* [WHAT TO PRODUCE]
Write out exactly the lines from the line with "Recreate this scene" through the line with "return V(((px - 400.0)", including both, and nothing more.

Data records
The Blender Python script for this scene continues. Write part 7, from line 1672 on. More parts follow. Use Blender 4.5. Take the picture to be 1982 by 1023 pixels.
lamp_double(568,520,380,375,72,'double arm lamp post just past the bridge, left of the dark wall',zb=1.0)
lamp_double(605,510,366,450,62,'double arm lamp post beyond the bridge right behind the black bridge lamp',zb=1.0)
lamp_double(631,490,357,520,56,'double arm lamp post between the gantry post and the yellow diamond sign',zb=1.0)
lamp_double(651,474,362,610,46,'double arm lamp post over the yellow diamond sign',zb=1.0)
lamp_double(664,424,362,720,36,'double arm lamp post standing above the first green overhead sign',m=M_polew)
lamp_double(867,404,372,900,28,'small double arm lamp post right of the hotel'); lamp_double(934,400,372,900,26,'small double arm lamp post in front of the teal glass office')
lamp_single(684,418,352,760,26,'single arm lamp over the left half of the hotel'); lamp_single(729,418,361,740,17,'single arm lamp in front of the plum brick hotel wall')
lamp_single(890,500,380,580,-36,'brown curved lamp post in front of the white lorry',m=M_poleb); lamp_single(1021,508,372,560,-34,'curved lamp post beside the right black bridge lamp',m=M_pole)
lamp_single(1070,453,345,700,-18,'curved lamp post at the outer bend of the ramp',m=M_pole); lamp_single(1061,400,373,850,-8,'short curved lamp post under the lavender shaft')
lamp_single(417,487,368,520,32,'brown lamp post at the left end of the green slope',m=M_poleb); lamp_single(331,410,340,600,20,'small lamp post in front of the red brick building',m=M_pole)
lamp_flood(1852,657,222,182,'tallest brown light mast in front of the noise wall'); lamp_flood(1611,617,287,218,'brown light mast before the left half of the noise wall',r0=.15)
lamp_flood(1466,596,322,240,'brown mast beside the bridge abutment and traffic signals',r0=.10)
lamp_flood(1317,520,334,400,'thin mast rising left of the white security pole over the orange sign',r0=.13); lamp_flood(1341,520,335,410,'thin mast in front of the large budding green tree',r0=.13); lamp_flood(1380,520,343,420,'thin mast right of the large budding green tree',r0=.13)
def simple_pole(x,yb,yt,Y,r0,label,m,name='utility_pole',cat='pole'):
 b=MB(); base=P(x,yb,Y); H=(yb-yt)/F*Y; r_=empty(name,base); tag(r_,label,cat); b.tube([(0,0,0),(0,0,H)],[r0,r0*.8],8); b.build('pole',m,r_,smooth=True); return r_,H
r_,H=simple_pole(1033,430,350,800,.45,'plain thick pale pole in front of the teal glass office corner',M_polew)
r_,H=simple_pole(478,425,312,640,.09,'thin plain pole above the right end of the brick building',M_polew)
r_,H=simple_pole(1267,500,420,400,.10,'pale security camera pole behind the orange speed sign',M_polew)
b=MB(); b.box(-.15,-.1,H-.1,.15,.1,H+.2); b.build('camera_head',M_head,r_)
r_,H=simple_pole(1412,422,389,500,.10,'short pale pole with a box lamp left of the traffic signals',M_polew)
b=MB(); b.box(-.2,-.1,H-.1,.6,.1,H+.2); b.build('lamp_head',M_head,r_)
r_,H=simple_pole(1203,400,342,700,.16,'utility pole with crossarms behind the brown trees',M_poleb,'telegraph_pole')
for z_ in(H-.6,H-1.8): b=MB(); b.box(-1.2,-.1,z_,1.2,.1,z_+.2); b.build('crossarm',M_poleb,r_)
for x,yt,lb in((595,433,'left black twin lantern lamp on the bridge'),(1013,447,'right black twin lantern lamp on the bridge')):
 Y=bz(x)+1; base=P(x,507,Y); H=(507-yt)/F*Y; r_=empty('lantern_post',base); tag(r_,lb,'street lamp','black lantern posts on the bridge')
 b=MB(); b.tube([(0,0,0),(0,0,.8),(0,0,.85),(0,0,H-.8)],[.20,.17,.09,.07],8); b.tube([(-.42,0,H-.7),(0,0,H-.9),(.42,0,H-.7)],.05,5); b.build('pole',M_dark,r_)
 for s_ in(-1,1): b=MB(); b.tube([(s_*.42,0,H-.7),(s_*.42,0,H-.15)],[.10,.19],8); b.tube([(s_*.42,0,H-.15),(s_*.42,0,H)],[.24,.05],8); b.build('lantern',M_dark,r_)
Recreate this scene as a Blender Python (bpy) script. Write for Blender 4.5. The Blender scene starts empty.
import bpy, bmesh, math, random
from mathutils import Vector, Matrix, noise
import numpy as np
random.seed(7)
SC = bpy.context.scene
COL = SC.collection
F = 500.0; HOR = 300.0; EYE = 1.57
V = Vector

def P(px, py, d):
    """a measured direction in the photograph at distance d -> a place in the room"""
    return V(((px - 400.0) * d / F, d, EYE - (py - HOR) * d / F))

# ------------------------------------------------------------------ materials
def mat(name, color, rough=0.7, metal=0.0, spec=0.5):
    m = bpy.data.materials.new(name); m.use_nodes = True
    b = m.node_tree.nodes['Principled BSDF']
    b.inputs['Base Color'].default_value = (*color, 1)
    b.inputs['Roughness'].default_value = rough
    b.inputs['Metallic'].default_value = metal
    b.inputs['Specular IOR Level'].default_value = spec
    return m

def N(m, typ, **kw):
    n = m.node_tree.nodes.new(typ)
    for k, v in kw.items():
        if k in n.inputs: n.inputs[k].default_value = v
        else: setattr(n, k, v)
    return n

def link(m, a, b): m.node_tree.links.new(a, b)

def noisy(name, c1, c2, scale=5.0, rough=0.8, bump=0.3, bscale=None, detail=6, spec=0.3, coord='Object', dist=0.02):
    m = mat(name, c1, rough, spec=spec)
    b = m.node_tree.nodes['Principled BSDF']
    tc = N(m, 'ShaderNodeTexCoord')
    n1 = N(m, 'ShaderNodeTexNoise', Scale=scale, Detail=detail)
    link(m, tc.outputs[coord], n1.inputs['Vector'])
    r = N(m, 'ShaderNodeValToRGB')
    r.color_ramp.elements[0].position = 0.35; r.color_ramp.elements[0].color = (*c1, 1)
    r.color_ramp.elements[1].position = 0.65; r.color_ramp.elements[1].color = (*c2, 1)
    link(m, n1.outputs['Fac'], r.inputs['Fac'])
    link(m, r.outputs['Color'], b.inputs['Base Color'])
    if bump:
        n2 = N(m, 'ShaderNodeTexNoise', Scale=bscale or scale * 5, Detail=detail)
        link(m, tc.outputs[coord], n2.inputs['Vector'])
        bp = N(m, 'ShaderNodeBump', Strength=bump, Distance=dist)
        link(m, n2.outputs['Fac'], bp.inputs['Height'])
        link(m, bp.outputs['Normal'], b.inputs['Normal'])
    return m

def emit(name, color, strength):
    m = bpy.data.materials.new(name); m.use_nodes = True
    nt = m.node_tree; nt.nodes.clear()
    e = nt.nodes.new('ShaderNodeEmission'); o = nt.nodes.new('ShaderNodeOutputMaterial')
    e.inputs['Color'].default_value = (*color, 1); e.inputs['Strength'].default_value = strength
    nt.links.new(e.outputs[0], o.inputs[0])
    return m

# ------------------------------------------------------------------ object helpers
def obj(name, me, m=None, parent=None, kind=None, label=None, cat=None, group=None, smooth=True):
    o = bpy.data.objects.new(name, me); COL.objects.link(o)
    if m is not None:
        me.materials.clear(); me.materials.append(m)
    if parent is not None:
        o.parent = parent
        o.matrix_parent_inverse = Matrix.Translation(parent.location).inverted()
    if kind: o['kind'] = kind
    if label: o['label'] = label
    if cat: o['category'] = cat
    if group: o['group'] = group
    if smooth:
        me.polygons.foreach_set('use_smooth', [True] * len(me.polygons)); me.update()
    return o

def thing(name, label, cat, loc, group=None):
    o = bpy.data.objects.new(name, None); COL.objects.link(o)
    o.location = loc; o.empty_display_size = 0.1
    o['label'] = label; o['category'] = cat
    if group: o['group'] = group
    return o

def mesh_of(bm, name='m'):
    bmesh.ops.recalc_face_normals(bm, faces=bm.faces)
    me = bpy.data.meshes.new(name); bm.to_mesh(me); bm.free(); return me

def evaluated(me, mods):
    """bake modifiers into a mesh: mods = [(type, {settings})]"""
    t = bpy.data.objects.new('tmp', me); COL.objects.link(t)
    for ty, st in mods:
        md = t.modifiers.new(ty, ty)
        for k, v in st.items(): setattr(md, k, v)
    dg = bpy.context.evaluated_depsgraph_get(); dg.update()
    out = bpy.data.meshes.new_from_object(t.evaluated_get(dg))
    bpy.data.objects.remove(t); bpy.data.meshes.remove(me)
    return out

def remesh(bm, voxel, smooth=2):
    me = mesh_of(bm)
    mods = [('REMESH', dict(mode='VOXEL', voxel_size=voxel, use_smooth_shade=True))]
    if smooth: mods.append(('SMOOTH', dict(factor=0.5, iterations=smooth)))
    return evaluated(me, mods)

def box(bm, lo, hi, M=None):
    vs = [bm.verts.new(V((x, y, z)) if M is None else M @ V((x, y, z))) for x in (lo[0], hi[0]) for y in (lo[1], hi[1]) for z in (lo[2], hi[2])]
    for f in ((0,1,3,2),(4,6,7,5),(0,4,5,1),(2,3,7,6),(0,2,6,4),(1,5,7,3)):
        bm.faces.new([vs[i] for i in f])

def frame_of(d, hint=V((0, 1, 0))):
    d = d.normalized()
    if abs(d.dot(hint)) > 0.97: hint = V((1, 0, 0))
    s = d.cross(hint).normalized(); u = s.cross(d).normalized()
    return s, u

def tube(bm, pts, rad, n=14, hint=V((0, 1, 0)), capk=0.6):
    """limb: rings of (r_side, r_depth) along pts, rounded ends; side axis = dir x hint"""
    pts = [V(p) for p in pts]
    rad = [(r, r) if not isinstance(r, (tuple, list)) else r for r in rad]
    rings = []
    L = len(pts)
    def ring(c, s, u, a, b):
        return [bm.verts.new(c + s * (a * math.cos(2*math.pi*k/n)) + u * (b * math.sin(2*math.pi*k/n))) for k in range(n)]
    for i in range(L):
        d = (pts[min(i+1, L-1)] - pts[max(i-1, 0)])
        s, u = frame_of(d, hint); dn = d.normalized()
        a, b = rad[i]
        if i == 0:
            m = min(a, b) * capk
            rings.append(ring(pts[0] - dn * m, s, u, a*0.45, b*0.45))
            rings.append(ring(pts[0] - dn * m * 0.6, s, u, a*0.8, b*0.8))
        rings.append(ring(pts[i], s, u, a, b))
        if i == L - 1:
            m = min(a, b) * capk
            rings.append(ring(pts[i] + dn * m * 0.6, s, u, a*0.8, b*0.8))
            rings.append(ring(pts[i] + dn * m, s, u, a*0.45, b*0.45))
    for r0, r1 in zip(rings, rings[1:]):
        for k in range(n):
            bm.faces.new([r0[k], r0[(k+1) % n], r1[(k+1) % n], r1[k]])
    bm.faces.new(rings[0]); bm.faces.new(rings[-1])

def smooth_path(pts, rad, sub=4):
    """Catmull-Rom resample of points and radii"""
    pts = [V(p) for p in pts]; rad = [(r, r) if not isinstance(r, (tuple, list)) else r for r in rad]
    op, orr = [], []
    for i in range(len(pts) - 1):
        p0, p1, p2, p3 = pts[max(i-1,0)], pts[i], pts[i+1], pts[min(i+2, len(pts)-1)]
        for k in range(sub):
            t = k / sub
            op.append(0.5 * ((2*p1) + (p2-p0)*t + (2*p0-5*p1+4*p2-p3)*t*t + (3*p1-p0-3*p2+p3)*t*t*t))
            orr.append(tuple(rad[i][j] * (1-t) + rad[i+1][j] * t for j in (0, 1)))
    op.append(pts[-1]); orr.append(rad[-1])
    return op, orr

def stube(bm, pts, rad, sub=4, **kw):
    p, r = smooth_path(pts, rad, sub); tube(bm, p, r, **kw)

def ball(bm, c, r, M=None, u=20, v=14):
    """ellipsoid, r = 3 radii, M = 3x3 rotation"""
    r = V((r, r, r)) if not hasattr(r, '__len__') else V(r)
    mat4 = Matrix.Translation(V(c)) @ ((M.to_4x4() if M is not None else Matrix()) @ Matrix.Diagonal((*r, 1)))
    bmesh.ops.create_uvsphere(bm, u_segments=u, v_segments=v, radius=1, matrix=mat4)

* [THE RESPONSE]
Recreate this scene as a Blender Python (bpy) script. Write for Blender 4.5. The Blender scene starts empty.
import bpy, bmesh, math, random
from mathutils import Vector, Matrix, noise
import numpy as np
random.seed(7)
SC = bpy.context.scene
COL = SC.collection
F = 500.0; HOR = 300.0; EYE = 1.57
V = Vector

def P(px, py, d):
    """a measured direction in the photograph at distance d -> a place in the room"""
    return V(((px - 400.0) * d / F, d, EYE - (py - HOR) * d / F))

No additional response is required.